Oh, and by the way #8 Chrissie Hynde isn't from Cleveland. She's from Akron. Same as Dan and Patrick, she's a graduate of Firestone High School. In Akron. Not to be confused with Firestone High School in Cleveland, because there is no Firestone High School in Cleveland. Google Firestone High School; all Akron. It sometimes includes Hynde, Auerbach and Carney because...well, they're from Akron, too.
The list continues with Macy Gray at #52 (Canton); #53 Pulitzer Prize winner Rita Dove (Akron); #54 Ed O'Neill (Youngstown) and so on.
Guy Lombardo, at number 70? The folks in Cleveland picked him, they say, because he first became famous in Cleveland. But this is the bandleader who led the "Royal Canadians" orchestra with their famous New Year's Eve national radio broadcasts -- from New York's Waldorf Astoria.
At this point I gave up. I couldn't force myself to even look at the next 30, fearing they would take credit for Neil Armstrong (after all, isn't Wapokoneta close enough to call on short long-distance?) or George Clooney (wait a minute, it IS another Ohio city that starts with C!) to be claimed by the Cleveland Top 100 judges.
What actually qualifies one to be claimed by Cleveland? It must be you either ate lunch there once, played a gig there, maybe flew in and out of Hopkins on your way to somewhere else.
An entertaining list to be sure, but not Cleveland. Northeast Ohio, yes. Cleveland, not quite. If you're going to take a broad view of the region as more than just the city on the lakeshore, it would be nice to start with the acknowledgement not all of the other cities downstream (or, to be geographically correct, upstream since the Cuyahoga River flows from the confluence of East and West Branches at Burton in Geauga County then into Kent, Cuyahoga Falls, Akron...) are in fact considered Cleveland.
Maybe that's one reason why those "Cleveland Plus" campaigns seem to land with such a thud once you travel out of the land of 216; we're not all the same area code anymore. There's 440, 330 and even 740 and 234 to contend with. You want people to start embracing the region? Start by respecting where we live, rather than assuming we're just the folks on the other side of the Turnpike.
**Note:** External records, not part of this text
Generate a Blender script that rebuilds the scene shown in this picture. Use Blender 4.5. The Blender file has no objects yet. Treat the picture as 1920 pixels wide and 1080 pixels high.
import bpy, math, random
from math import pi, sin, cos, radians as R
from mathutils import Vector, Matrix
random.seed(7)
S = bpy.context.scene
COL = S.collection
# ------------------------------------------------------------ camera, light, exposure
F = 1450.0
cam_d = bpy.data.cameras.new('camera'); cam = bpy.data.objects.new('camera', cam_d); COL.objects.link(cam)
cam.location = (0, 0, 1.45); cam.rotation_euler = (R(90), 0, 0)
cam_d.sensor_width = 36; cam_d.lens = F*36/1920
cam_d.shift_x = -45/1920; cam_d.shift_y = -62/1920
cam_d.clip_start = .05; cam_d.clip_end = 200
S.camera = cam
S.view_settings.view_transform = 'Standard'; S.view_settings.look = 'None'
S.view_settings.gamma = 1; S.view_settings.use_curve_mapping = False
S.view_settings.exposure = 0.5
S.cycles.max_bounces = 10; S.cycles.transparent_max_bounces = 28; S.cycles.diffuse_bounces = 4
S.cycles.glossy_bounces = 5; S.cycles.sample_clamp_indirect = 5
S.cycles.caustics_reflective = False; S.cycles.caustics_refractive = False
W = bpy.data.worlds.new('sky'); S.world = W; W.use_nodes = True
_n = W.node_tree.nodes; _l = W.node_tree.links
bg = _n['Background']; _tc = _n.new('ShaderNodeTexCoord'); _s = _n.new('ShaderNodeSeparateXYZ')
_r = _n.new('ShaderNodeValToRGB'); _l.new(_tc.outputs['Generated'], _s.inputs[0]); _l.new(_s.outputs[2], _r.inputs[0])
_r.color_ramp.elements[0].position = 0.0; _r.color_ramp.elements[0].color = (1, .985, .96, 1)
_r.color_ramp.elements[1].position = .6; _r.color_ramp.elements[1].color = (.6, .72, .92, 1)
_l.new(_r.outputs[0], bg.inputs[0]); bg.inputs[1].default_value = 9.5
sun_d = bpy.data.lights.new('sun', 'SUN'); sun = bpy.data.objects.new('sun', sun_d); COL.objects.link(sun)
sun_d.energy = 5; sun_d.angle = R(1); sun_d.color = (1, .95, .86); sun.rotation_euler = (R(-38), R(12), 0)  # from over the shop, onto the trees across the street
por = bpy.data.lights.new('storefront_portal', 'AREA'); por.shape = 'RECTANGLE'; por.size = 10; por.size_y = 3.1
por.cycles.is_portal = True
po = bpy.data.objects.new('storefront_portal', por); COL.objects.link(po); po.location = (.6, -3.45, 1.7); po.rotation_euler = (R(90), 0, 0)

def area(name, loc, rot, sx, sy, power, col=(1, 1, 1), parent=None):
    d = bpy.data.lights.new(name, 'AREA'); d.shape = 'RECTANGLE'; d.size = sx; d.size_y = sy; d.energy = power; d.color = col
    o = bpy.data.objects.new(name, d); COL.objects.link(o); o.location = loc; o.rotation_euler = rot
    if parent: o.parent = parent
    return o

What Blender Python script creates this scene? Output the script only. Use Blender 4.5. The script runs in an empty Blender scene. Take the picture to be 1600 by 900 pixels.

Start by taking a bold step and recognizing your Cleveland Top 100 is really the Northeast Ohio Top 100. We like Cleveland. We root for the teams in Cleveland. We watch TV that comes from Cleveland. Sometimes we even read the newspaper that comes from Cleveland. But we're not in Cleveland. The rest of us are in northeast Ohio.
Except for Dean Martin. Dino's still Steubenville. See how far that gets you down in Big Red country.